27.10.2017 – Akira Records
Henry Jamison ist jünger, als er aussieht. Die einzelnen Songs, die im Vorfeld seines Debütalbums erschienen sind, klingen in europäischen Ohren auch teilweise noch ein bisschen nach den Soundtracks von amerikanischen Teeniefilmen um die Jahrtausendwende. Das liegt natürlich vor allem daran, dass auch diese sich auf die amerikanische Tradition des Storytellings und einen folkigen Grundsound beziehen. Doch selbst bei der poppigsten Single fällt Jamisons einzigartige Gabe auf, Sprach- und Alltagsphänomene unserer Zeit in seine Texte einfließen zu lassen, ohne sich an den Zeitgeist anzubiedern. Er schildert Dinge wie die Einsamkeit im Licht der „Flatscreens“ in einer Sportsbar oder die Dramatik eines fast leeren Akkus mit der gleichen poetischen Intensität, mit der die Songwriter der 60er von Autos, Kühlschränken und dem Radio sangen.

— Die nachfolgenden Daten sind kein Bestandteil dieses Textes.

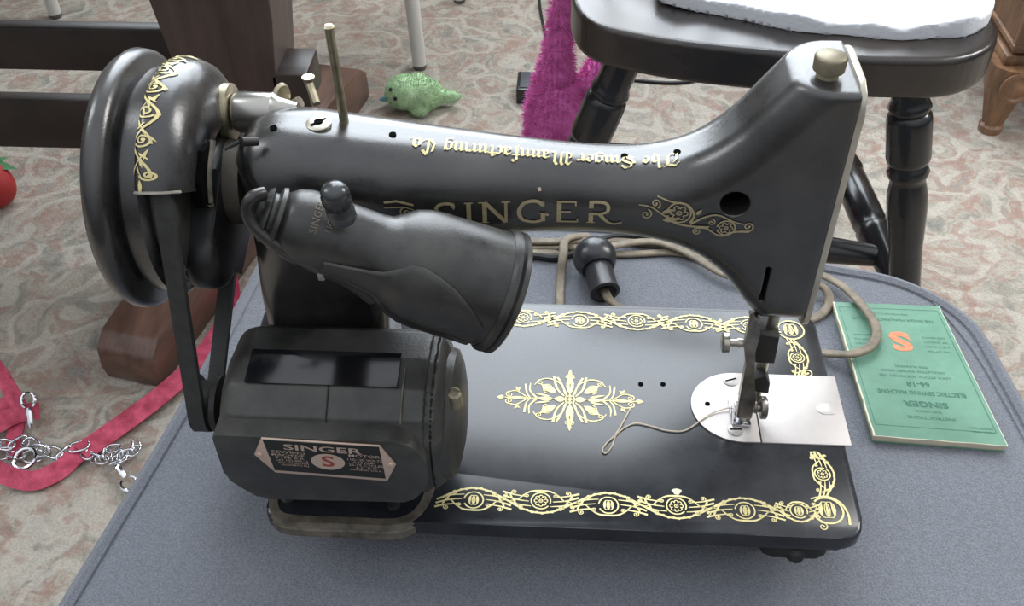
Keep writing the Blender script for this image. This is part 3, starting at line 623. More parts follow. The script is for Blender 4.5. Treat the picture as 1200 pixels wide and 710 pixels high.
for i in range(n_):
    s0 = ua+(ub-ua)*i/n_; s1 = ua+(ub-ua)*(i+1)/n_; sg_ = 1 if i % 2 else -1; W0 = .0046*(1-.35*i/n_)
    g += curl(s0, -.0062-sg_*W0*.8, .5*sg_, W0, sg_, 1.5, .0008)
    g += rib([(s0+(s1-s0)*t, -.0062+W0*math.cos(PI*(t+i))) for t in np.linspace(0, 1., 14)], .0009)
    for k in range(3): g += leaf(s0+.003+.0035*k, -.0062+sg_*W0*(.7-.5*k), -.5*sg_+.3*k, .0042, .0010, .3*sg_)
    g += leaf(s0+.004, -.0062-sg_*W0*.2, .8*sg_, .005, .001)+rib([(s0+(s1-s0)*t, -.0062-W0*.9*math.cos(PI*(t+i))) for t in np.linspace(.2, 1., 10)], .0005)
g += curl(ub, -.006, 0, .0024, 1, 1.4, .0008)+leaf(ub+.002, -.006, .0, .007, .0014)
decal('gold_border', g, guardmap, gold, G_)
# bobbin winder behind the arm's left end
BW = np.array([.0235, .113, .187])
b = B(); b.add(*lathe([(0, .006), (.0005, .0125), (.0015, .0145), (.0055, .0145), (.0065, .0125), (.007, .008)], BW, (1, 0, 0), 32)); b.add(*lathe([(.006, .0045), (.010, .0045)], BW, (1, 0, 0), 16)); BWo = b.obj('bobbin_winder', brass, S)
b = B(); b.add(*lathe([(.008, .0095), (.010, .0105), (.028, .0095), (.031, .007), (.04, .004)], BW+np.array([0, -.002, .001]), (1, 0, .05), 28)); b.obj('winder_spindle', M('spindle_nickel', (.42, .41, .38), .25, .9), BWo)
b = B(); b.add(*lathe([(0, .0055), (.0015, .0068), (.003, .0055)], tuple(P(327, 112, 1, .122)), (.9, -.4, .1), 20)); b.add(*sweep([tuple(P(328, 118, 1, .122)), tuple(P(331, 134, 1, .118))], .0022, 8)); b.obj('winder_latch', brass, BWo)
b = B(); b.add(*lathe([(0, .005), (.006, .005), (.008, .003)], tuple(P(313, 131, 1, .112)), (.2, -.8, .3), 16)); b.obj('winder_screw', brass, BWo)
b = B(); b.add(*sweep([tuple(P(336, 128, 1, .125)), tuple(P(352, 119, 1, .125))], .0032, 8)); b.obj('winder_arm', nickel, BWo)
q1, q2 = P(362, 96, 1, .13), P(371, 122, 1, .12)
b = B(); b.add(*sweep([tuple(q1), tuple(q2)], .0022, 8)); b.add(*lathe([(-.003, .0016), (.003, .0034)], q1, (0, 0, 1), 10)); b.obj('thread_guide', brass, S)
pc = P(283, 166, 1, .068); b = B(); b.add(*lathe([(0, .0022), (.008, .0022)], pc, (.6, .5, -.3), 14)); b.add(*sweep([tuple(pc+np.array([-.001, 0, 0])), tuple(pc+np.array([-.008, -.002, -.003]))], .0009, 6)); b.obj('set_screw', darkm, S)
# --- belt
XB = .0110; c1 = np.array([YC, .160]); r1 = .0530; c2 = np.array([.031, .057]); r2 = .0135
dd = c2-c1; D_ = np.linalg.norm(dd); th = math.atan2(dd[1], dd[0]); be = math.acos((r1-r2)/D_)
pa = []
for a in np.linspace(th+be, th-be+2*PI, 40): pa.append((XB+.003, c1[0]+r1*math.cos(a), c1[1]+r1*math.sin(a)))
for a in np.linspace(th-be, th+be, 16): pa.append((XB-.002, c2[0]+r2*math.cos(a), c2[1]+r2*math.sin(a)))
b = B(); b.add(*sweep(pa, 1, closed=True, up=(1, 0, 0), prof=[(-.0022, -.0042), (.0018, -.0042), (.0018, .0042), (-.0022, .0042)])); b.obj('drive_belt', rubber, S, deg=60)

# --- motor
MY, MZ = .031, .057
sec = [(-.005, .034), (-.008, .050), (-.008, .074), (-.001, .086), (.012, .0945), (.030, .0975), (.052, .095), (.066, .083), (.069, .06), (.066, .03), (.05, .015), (.012, .0155)]
def fmot(x, y, z):
    xc = (.028+.142)/2; hx = (.142-.028)/2; d = rext(sdpoly(sec, y, z), np.abs(x-xc)-hx, .0125)
    for xn in (.134,):      # grooves of the end bell
        d = np.maximum(d, -(np.maximum(np.abs(x-xn)-.0016, -(d+.0016))))
    return d
mo = link('motor', sdf_mesh(fmot, (.012, -.016, .008), (.156, .074, .108), .0015), bakel, S)
b = B(); b.addmesh(prism(roundpoly([(.0305, .052), (.0305, .0835), (.0325, .0845), (.118, .0845), (.128, .081), (.134, .070), (.134, .050), (.124, .036), (.046, .034), (.036, .044)], .003, 3), -.0130, .002, 1, .0012)); MC = b.obj('motor_cover', bakel, mo)
# end bell on the right, pulley and shaft on the left
b = B(); b.add(*lathe([(.0, .036), (.006, .034), (.0085, .028), (.0105, .018), (.011, 0)], (.1385, MY+.001, MZ-.002), (1, 0, 0), 48)); b.obj('end_bell', bakel, mo)
b = B(); b.add(*lathe([(-.0185, .006), (-.015, .0155), (-.0125, .0125), (-.0065, .0125), (-.004, .0155), (-.001, .0155), (0, .006), (.012, .006)], (.020, MY, MZ), (1, 0, 0), 28)); b.obj('motor_pulley', darkm, mo)
for zz in (.080, .058): 
    b = B(); b.addmesh(box((.0312+(.08-zz)*.18, -.0055, zz-.012), (.005, .010, .0045), .001)); b.obj('vent_block', M('grey_lug', (.16, .155, .14), .5), mo)
p = P(533, 467, 1, .0); b = B(); b.add(*lathe([(0, .0032), (.012, .0032), (.013, .0022)], p+np.array([0, .003, -.008]), (0, -.25, 1), 14)); b.obj('oil_tube', brass, mo)
mmap = lambda u, a: tuple(march(fmot, (u, MY-.07*math.cos(a), MZ+.07*math.sin(a)), (0, math.cos(a), -math.sin(a))))
b = B(); vs = []; fs = []
NU, NA = 20, 10; SX0, SX1 = .0425, .1185
for i in range(NU+1):
    for j in range(NA+1):
        q = np.array(mmap(SX0+(SX1-SX0)*i/NU, math.radians(64+28*j/NA))); a = math.radians(64+28*j/NA); q = q+np.array([0, -math.cos(a), math.sin(a)])*.0009; vs.append(q)
for i in range(NU):
    for j in range(NA): k = i*(NA+1)+j; fs.append((k, k+NA+1, k+NA+2, k+1))
nv = len(vs); vs2 = [v-np.array([0, -.0012, .0012]) for v in vs]; per = [i*(NA+1) for i in range(NU+1)]+[NU*(NA+1)+j for j in range(1, NA+1)]+[i*(NA+1)+NA for i in range(NU-1, -1, -1)]+[j for j in range(NA-1, 0, -1)]
b.add(vs+vs2, fs+[(per[k], per[(k+1) % len(per)], per[(k+1) % len(per)]+nv, per[k]+nv) for k in range(len(per))]); o = b.obj('cover_strip', gloss, mo); o['label'] = 'glossy black strip on top of the motor'
b = B(); b.add(*sweep([mmap(.0845, math.radians(a)) for a in np.linspace(34, 90, 12)], .0004, 5)); b.obj('seam', darkm, mo)
b = B(); b.add(*sweep([mmap(.1215, math.radians(a)) for a in np.linspace(40, 80, 12)], .0005, 5)); b.obj('seam', worn, mo)
# name plate
npv = [P(x, y, 1, -.0138)[[0, 2]] for x, y in [(298, 532), (306, 513), (445, 522), (464, 544), (454, 563), (323, 553)]]
cN = np.mean(npv, 0)
b = B(); b.addmesh(prism([tuple(v) for v in npv], -.0142, -.0132, 1, .0002)); NPo = b.obj('name_plate', copperp, mo); NPo['label'] = 'copper-edged SINGER motor name plate'
xl, xr = npv[0][0], npv[3][0]; zt = max(v[1] for v in npv); zb = min(v[1] for v in npv)
inner = [P(x, y, 1, -.0144)[[0, 2]] for x, y in [(307.5, 515.5), (444, 524), (452, 561), (322, 551)]]
b = B(); b.addmesh(prism([tuple(v) for v in inner], -.01432, -.01415, 1)); b.obj('plate_field', M('plate_black', (.012, .014, .013), .5), NPo)
ptx, ptz = P(384, 538, 1, -.0144)[[0, 2]]
slp = math.atan2(npv[2][1]-npv[1][1], npv[2][0]-npv[1][0])
pm = lambda u, v: (ptx+u*math.cos(slp)-v*math.sin(slp), -.01450, ptz+u*math.sin(slp)+v*math.cos(slp))
pm2 = lambda u, v: (pm(u, v)[0], -.01462, pm(u, v)[2])
def fit(t_, h, w_, u=0., v=0., bold=0.):
    g_ = text2d(t_, h, bold=bold); xs = [p[0] for q in g_ for p in q]; return xf(g_, u, v, 0, 1, w_/(max(xs)-min(xs)), 1)
g = fit('SINGER', .0060, .0385, -.002, .0074, .00010)+xf(dot(0, 0, .0062, 28), .000, -.0020, 0, 1, 1.35, 1)
for t_, h_, w_, u_, v_ in (('SEWING', .0030, .0165, -.0190, .0034), ('MACHINE', .0024, .0160, -.0195, .0011), ('TYPE B.R.', .0022, .0150, -.0185, -.0010), ('CAT. NO. BRK-12', .0020, .0160, -.0180, -.0030), ('PAT. APPLIED FOR', .0018, .0150, -.0172, -.0049), ('ELIZABETH N.J.', .0016, .0140, -.0165, -.0066),
          ('MOTOR', .0030, .0155, .0182, .0040), ('110-120 VOLTS', .0023, .0170, .0182, .0010), ('0.53 AMP.', .0022, .0110, .0182, -.0011), ('25-75 CYCLES', .0022, .0170, .0187, -.0032), ('A.C. D.C.', .0022, .0110, .0190, -.0052), ('MADE IN U.S.A.', .0015, .0160, .0187, -.0070)): g += fit(t_, h_, w_, u_, v_, .00002)
decal('plate_print', g, pm, copperp, NPo)
b_s = xf(text2d('S', .0112, bold=.0002), 0, -.0020, 0, 1, 1.3, 1); decal('plate_emblem', b_s, pm2, redp, NPo)
for px, py in ((304, 533), (458, 545)):
    b = B(); b.add(*lathe([(0, .0017), (.0006, .0015), (.001, 0)], P(px, py, 1, -.0142), (0, -1, 0), 14)); b.obj('rivet', copperp, NPo)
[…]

Auf Albumlänge wird aber deutlich, dass Henry Jamison etwas viel größeres vorhat, als ein Update der Sprache, die in akustisch geprägter Popmusik Verwendung findet. Die Songs setzen sich nämlich wie die Kapitel eines Romans zu einer fortlaufenden Story zusammen, und nur die vermeintlich romantischen Momente werden mit einer wohldosierten Portion Americana-Kitsch bestrichen. Im Kontext von abgründigen Folkballaden und nostalgischem Countryrock wirkt das aber eher entlarvend als affirmativ. Wer den literarischen Aspekt von Popmusik zu schätzen weiß, findet hier ein überraschend ausgereiftes Gesamtkunstwerk, das aus einer zeitgemäßen Perspektive an Größen wie Bob Dylan, Leonard Cohen oder Paul Simon anknüpft.